Les violences au Liban « risquent d’alimenter ou d’intensifier les manifestations déjà prévues pour la semaine à venir, avec l’anniversaire du 7 octobre, les célébrations du Nouvel An, la ‘semaine de rage’ à laquelle on a appelé sur les réseaux sociaux », a déclaré Rafael Brinner, responsable du programme de sécurité communautaire de la Fédération de la communauté juive dans la région de la baie de San Francisco, en Californie.
Brinner faisait référence aux plans annoncés par les Étudiants pour la justice en Palestine (SJP) d’organiser des manifestations du 7 octobre, date anniversaire du pogrom du Hamas au cours duquel les terroristes du Hamas ont assassiné plus de 1 200 personnes dans le sud d’Israël et pris 251 otages dans la bande de Gaza, au 11 octobre, qui coïncide avec Yom Kippour.

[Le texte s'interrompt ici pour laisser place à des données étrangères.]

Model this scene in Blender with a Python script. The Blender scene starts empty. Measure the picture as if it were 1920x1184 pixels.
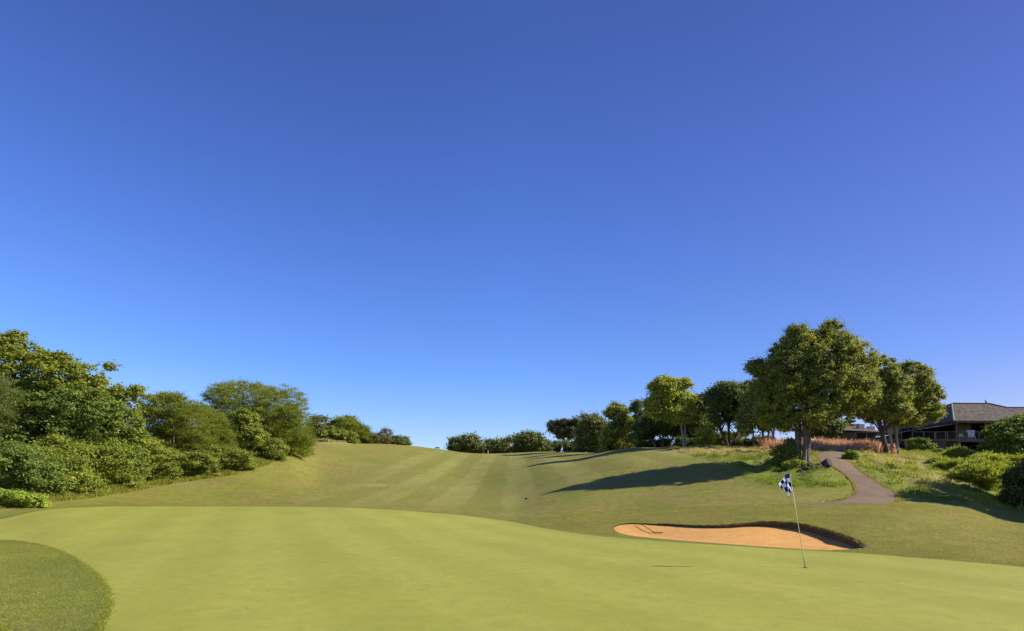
import bpy, bmesh, math, random
import numpy as np
from mathutils import Vector, Matrix
from mathutils.geometry import delaunay_2d_cdt
random.seed(7); RNG = np.random.default_rng(7)
S = bpy.context.scene; COL = S.collection
R = math.radians

# ------------------------------------------------------------------ camera
F = 1100.0; CAMZ = 1.6; HOR = 930.0; CX = 960.0        # focal length, horizon row and centre of the 1920x1184 photograph
cam_d = bpy.data.cameras.new('camera'); cam = bpy.data.objects.new('camera', cam_d); COL.objects.link(cam)
cam_d.sensor_width = 36; cam_d.lens = 36*F/1920
cam_d.shift_y = (HOR-592)/1920; cam_d.clip_start = 0.1; cam_d.clip_end = 9000
cam.location = (0, 0, CAMZ); cam.rotation_euler = (R(90), 0, 0); S.camera = cam

# ------------------------------------------------------------------ sky, sun, exposure
SUN_EL, SUN_AZ = R(34.5), R(-3.0)                        # azimuth measured from +X towards +Y
w = bpy.data.worlds.new('World'); S.world = w; w.use_nodes = True
nt = w.node_tree; nt.nodes.clear()
sky = nt.nodes.new('ShaderNodeTexSky'); sky.sky_type = 'NISHITA'; sky.sun_disc = False
sky.sun_elevation = SUN_EL; sky.sun_rotation = R(90)-SUN_AZ
sky.altitude = 0; sky.air_density = 1.0; sky.dust_density = 0.15; sky.ozone_density = 5.0
bg = nt.nodes.new('ShaderNodeBackground'); bg.inputs[1].default_value = 0.11
wo = nt.nodes.new('ShaderNodeOutputWorld')
tint = nt.nodes.new('ShaderNodeMix'); tint.data_type = 'RGBA'; tint.blend_type = 'MULTIPLY'; tint.inputs[0].default_value = 1
tc = nt.nodes.new('ShaderNodeTexCoord'); sxz = nt.nodes.new('ShaderNodeSeparateXYZ'); nt.links.new(tc.outputs['Generated'], sxz.inputs[0])
cr_ = nt.nodes.new('ShaderNodeValToRGB'); nt.links.new(sxz.outputs[2], cr_.inputs[0]); ce_ = cr_.color_ramp.elements      # cleaner, deeper air overhead
ce_[0].position = 0.0; ce_[0].color = (1.12, .95, .98, 1); ce_[1].position = .62; ce_[1].color = (.45, .51, .87, 1); e_ = ce_.new(.2); e_.color = (.60, .76, 1.12, 1); e_ = ce_.new(.40); e_.color = (.53, .64, 1.08, 1); e_ = ce_.new(.08); e_.color = (.86, .84, 1.0, 1)
nt.links.new(cr_.outputs[0], tint.inputs[7]); nt.links.new(sky.outputs[0], tint.inputs[6]); t2 = nt.nodes.new('ShaderNodeMix'); t2.data_type = 'RGBA'; t2.blend_type = 'MULTIPLY'; t2.inputs[0].default_value = 1
cx_ = nt.nodes.new('ShaderNodeValToRGB'); nt.links.new(sxz.outputs[0], cx_.inputs[0]); ex_ = cx_.color_ramp.elements      # the air is clear on the sun side too
ex_[0].position = 0; ex_[0].color = (1, 1, 1, 1); ex_[1].position = .75; ex_[1].color = (.84, .62, .63, 1)
nt.links.new(tint.outputs[2], t2.inputs[6]); nt.links.new(cx_.outputs[0], t2.inputs[7]); nt.links.new(t2.outputs[2], bg.inputs[0]); nt.links.new(bg.outputs[0], wo.inputs[0])
sd = bpy.data.lights.new('sun', 'SUN'); sd.energy = 4.6; sd.angle = R(0.5); sd.color = (1.0, 0.93, 0.80)
sun = bpy.data.objects.new('sun', sd); COL.objects.link(sun)
sv = Vector((math.cos(SUN_EL)*math.cos(SUN_AZ), math.cos(SUN_EL)*math.sin(SUN_AZ), math.sin(SUN_EL)))
sun.rotation_euler = sv.to_track_quat('Z', 'Y').to_euler(); sun.location = (60, 10, 60)
S.view_settings.view_transform = 'Standard'; S.view_settings.look = 'None'
S.view_settings.exposure = 0.75; S.view_settings.gamma = 1
S.cycles.max_bounces = 6; S.cycles.diffuse_bounces = 3; S.cycles.glossy_bounces = 2; S.cycles.transmission_bounces = 4

# ------------------------------------------------------------------ naming helpers
def tag(o, label=None, cat=None, group=None, kind=None):
    if label: o['label'] = label
    if cat: o['category'] = cat
    if group: o['group'] = group
    if kind: o['kind'] = kind
    return o
def empty(name, loc):
    o = bpy.data.objects.new(name, None); COL.objects.link(o); o.location = loc; o.empty_display_size = 0.3; return o
def link_mesh(name, me, parent=None, mat=None):
    o = bpy.data.objects.new(name, me); COL.objects.link(o)
    if mat: me.materials.append(mat)
    if parent:
        o.parent = parent; o.matrix_parent_inverse = Matrix.Translation(-parent.location)
    return o
def np_mesh(name, verts, faces, cols=None, smooth=False, parent=None, mat=None):
    """faces: (N,k) int array, one size; cols: per-vertex rgba"""
    verts = np.ascontiguousarray(verts, dtype=np.float32); faces = np.ascontiguousarray(faces, dtype=np.int32)
    me = bpy.data.meshes.new(name); n, k = faces.shape
    me.vertices.add(len(verts)); me.vertices.foreach_set('co', verts.ravel())
    me.loops.add(n*k); me.loops.foreach_set('vertex_index', faces.ravel())
    me.polygons.add(n); me.polygons.foreach_set('loop_start', np.arange(0, n*k, k, dtype=np.int32))
    try: me.polygons.foreach_set('loop_total', np.full(n, k, dtype=np.int32))
    except Exception: pass
    me.update(calc_edges=True)
    if smooth: me.polygons.foreach_set('use_smooth', np.ones(n, dtype=bool))
    if cols is not None:
        a = me.color_attributes.new('Col', 'FLOAT_COLOR', 'POINT')
        c = np.ones((len(verts), 4), dtype=np.float32); c[:, :cols.shape[1]] = cols
        a.data.foreach_set('color', c.ravel())
    return link_mesh(name, me, parent, mat)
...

Molly Jozer, conseillère en sécurité communautaire pour la Fédération de la région de San Francisco, a réitéré le conseil donné à la communauté juive au cours de la semaine d’éviter les zones de protestation connues.
« Il est préférable de ne pas fréquenter ces endroits à ces moments-là pour éviter le risque d’être pris dans des violences », a-t-elle expliqué.
Les Juifs américains doivent prévoir une présence accrue des forces de sécurité dans leurs synagogues cette semaine, mais ils doivent également pouvoir se sentir en sécurité de pouvoir assister aux offices de Rosh HaShana en toute liberté, a indiqué Sleeper.
« Nous ne voulons en aucun cas transmettre de message selon lequel il serait dangereux de se rendre dans leur lieu de culte, c’est la dernière chose que nous voulons faire », a-t-il affirmé. « Dans certaines régions, il y aura une forte présence de policiers ou de gardes armés, en fonction de ce que chaque institution jugera nécessaire pour assurer le confort des fidèles lors des offices.